_INSTRUCTIONS FOR THE TASK_
Reproduce all of the data below without alteration; exclude every picture.

————

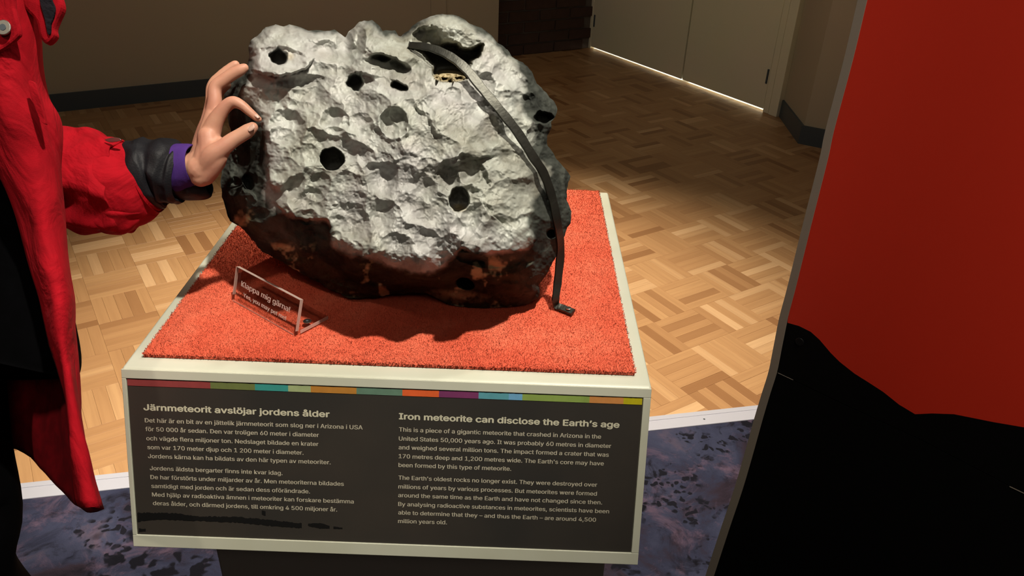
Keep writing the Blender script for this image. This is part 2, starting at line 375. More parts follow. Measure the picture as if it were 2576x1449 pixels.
for n_, (c3, ang) in enumerate(strips):
    if side(c3) < -0.10: continue
    sq = n_//NS
    if sq not in sqt: sqt[sq] = random.gauss(0, 1.3)
    ti = int(np.clip(random.choices(range(12), twt)[0]+sqt[sq], 0, 11))
    if n_ in near:
        o = bpy.data.objects.new('parquet_strip', vmesh[ti]); COL.objects.link(o); o.parent = floor
        o.location = (c3[0], c3[1], 0); o.rotation_euler = (0, 0, ang)
    else:
        vs, fs = strip_geo(random.uniform(-0.0002, 0.0002)); b0 = len(fv); ca, sa = math.cos(ang), math.sin(ang); off = random.uniform(0, 50)
        fv += [(c3[0]+x*ca-y*sa, c3[1]+x*sa+y*ca, z) for x, y, z in vs]; ff += [tuple(b0+q for q in f) for f in fs]
        ft += [tones[ti]]*len(vs); fg += [(x, y+off, off) for x, y, z in vs]
o = py_mesh('parquet_field', fv, ff, M_wood, floor); set_attr(o.data, 'tone', ft); set_attr(o.data, 'grain', fg, 'FLOAT_VECTOR'); o['kind'] = 'stuff'

# metal strip between parquet and carpet, and the carpet
def line_pt(s, off): p = SA + sdir*s + snor*off; return np.array([p[0], p[1], 0.0])
st = prism('trim_6', [line_pt(-2.5, -0.025), line_pt(4.0, -0.025), line_pt(4.0, 0.030), line_pt(-2.5, 0.030)], (0, 0, 0.0045), M_metal_trim, None, 0.0015); struct(st)
prism('rib', [line_pt(-2.5, 0.012)+np.array([0, 0, .004]), line_pt(4.0, 0.012)+np.array([0, 0, .004]), line_pt(4.0, 0.020)+np.array([0, 0, .004]), line_pt(-2.5, 0.020)+np.array([0, 0, .004])], (0, 0, 0.0015), M_metal_trim, st)
for s in (0.28, 1.68, 2.0):
    p = line_pt(s, -0.004)+np.array([0, 0, 0.004]); prism('screw', [p+np.array([math.cos(a)*.003, math.sin(a)*.003, 0]) for a in np.linspace(0, 2*math.pi, 9)[:-1]], (0, 0, 0.0008), M_skirt, st)
cp_ = prism('floor_carpet', [line_pt(-3.5, -0.0222), line_pt(4.2, -0.0222), np.array([4, -3.4, 0]), np.array([-5, -3.4, 0])], (0, 0, 0.0022), M_carpet)
tag(cp_, 'dark blue and mauve carpet with blotchy print around the plinth foot', 'carpet')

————

_EXERCISE RESULT_
Keep writing the Blender script for this image. This is part 2, starting at line 375. More parts follow. Measure the picture as if it were 2576x1449 pixels.
for n_, (c3, ang) in enumerate(strips):
    if side(c3) < -0.10: continue
    sq = n_//NS
    if sq not in sqt: sqt[sq] = random.gauss(0, 1.3)
    ti = int(np.clip(random.choices(range(12), twt)[0]+sqt[sq], 0, 11))
    if n_ in near:
        o = bpy.data.objects.new('parquet_strip', vmesh[ti]); COL.objects.link(o); o.parent = floor
        o.location = (c3[0], c3[1], 0); o.rotation_euler = (0, 0, ang)
    else:
        vs, fs = strip_geo(random.uniform(-0.0002, 0.0002)); b0 = len(fv); ca, sa = math.cos(ang), math.sin(ang); off = random.uniform(0, 50)
        fv += [(c3[0]+x*ca-y*sa, c3[1]+x*sa+y*ca, z) for x, y, z in vs]; ff += [tuple(b0+q for q in f) for f in fs]
        ft += [tones[ti]]*len(vs); fg += [(x, y+off, off) for x, y, z in vs]
o = py_mesh('parquet_field', fv, ff, M_wood, floor); set_attr(o.data, 'tone', ft); set_attr(o.data, 'grain', fg, 'FLOAT_VECTOR'); o['kind'] = 'stuff'

# metal strip between parquet and carpet, and the carpet
def line_pt(s, off): p = SA + sdir*s + snor*off; return np.array([p[0], p[1], 0.0])
st = prism('trim_6', [line_pt(-2.5, -0.025), line_pt(4.0, -0.025), line_pt(4.0, 0.030), line_pt(-2.5, 0.030)], (0, 0, 0.0045), M_metal_trim, None, 0.0015); struct(st)
prism('rib', [line_pt(-2.5, 0.012)+np.array([0, 0, .004]), line_pt(4.0, 0.012)+np.array([0, 0, .004]), line_pt(4.0, 0.020)+np.array([0, 0, .004]), line_pt(-2.5, 0.020)+np.array([0, 0, .004])], (0, 0, 0.0015), M_metal_trim, st)
for s in (0.28, 1.68, 2.0):
    p = line_pt(s, -0.004)+np.array([0, 0, 0.004]); prism('screw', [p+np.array([math.cos(a)*.003, math.sin(a)*.003, 0]) for a in np.linspace(0, 2*math.pi, 9)[:-1]], (0, 0, 0.0008), M_skirt, st)
cp_ = prism('floor_carpet', [line_pt(-3.5, -0.0222), line_pt(4.2, -0.0222), np.array([4, -3.4, 0]), np.array([-5, -3.4, 0])], (0, 0, 0.0022), M_carpet)
tag(cp_, 'dark blue and mauve carpet with blotchy print around the plinth foot', 'carpet')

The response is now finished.